6. A customized sandal according to claim 5,

being characterized in that said heating circuit and said electrode portion of said heating portion are printed with a conductive paint containing fine powder of one or a mixture of two or more elements selected from silver (Ag), carbon (C) or copper(Cu) by using the method gravure printing or etching.

7. A customized shoe insole according to claim 5,

being characterized in that a predetermined portion of an the end portion of said electrode portion is reinforced with a carbon ink, and a the remaining portion of said electrode portion is reinforced with an insulating ink, or formed by stacking PE, PET, PC or PI resin film thereon.
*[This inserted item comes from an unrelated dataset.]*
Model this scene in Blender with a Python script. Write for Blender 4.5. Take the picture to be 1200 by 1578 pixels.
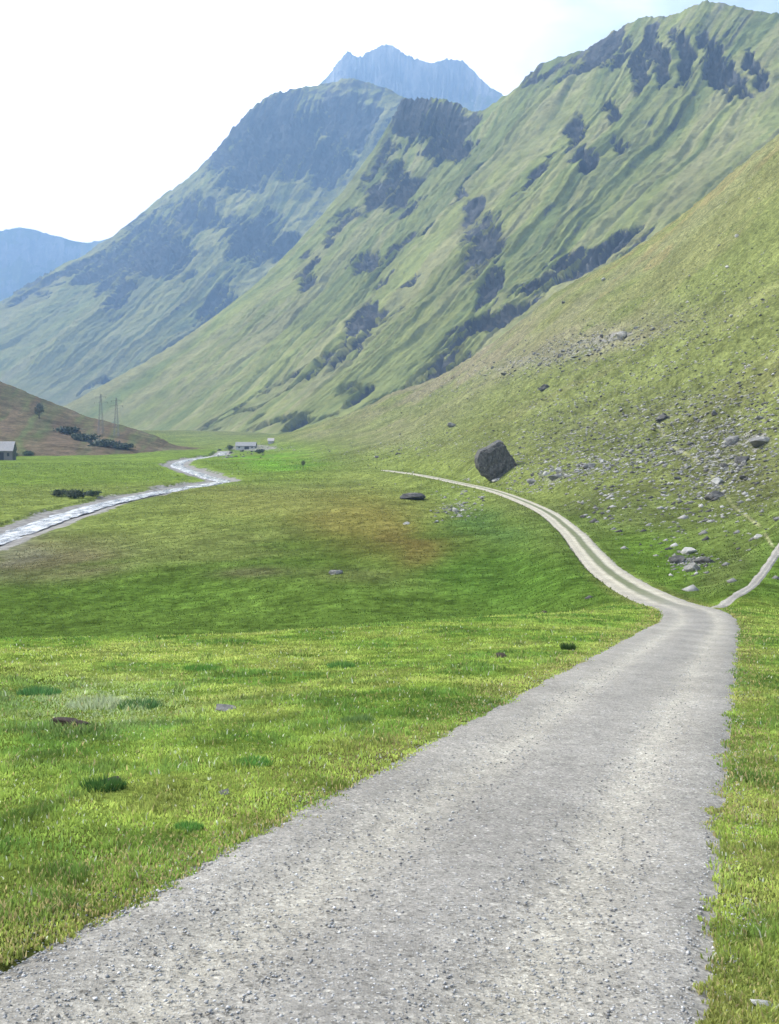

8. A customized shoe insole according to claim 6,

being characterized in that a predetermined portion of an end portion of said electrode portion is reinforced with a carbon ink, and a remaining portion of said electrode portion is reinforced with an insulating ink, or formed by stacking PE, PET, PC or PI resin film thereon.

9. A customized shoe insole according to claim 2,

being characterized in that a predetermined portion of an end portion of said electrode portion is reinforced with a carbon ink, and a remaining portion of said electrode portion is reinforced with an insulating ink, or formed by stacking PE, PET, PC or PI resin film thereon.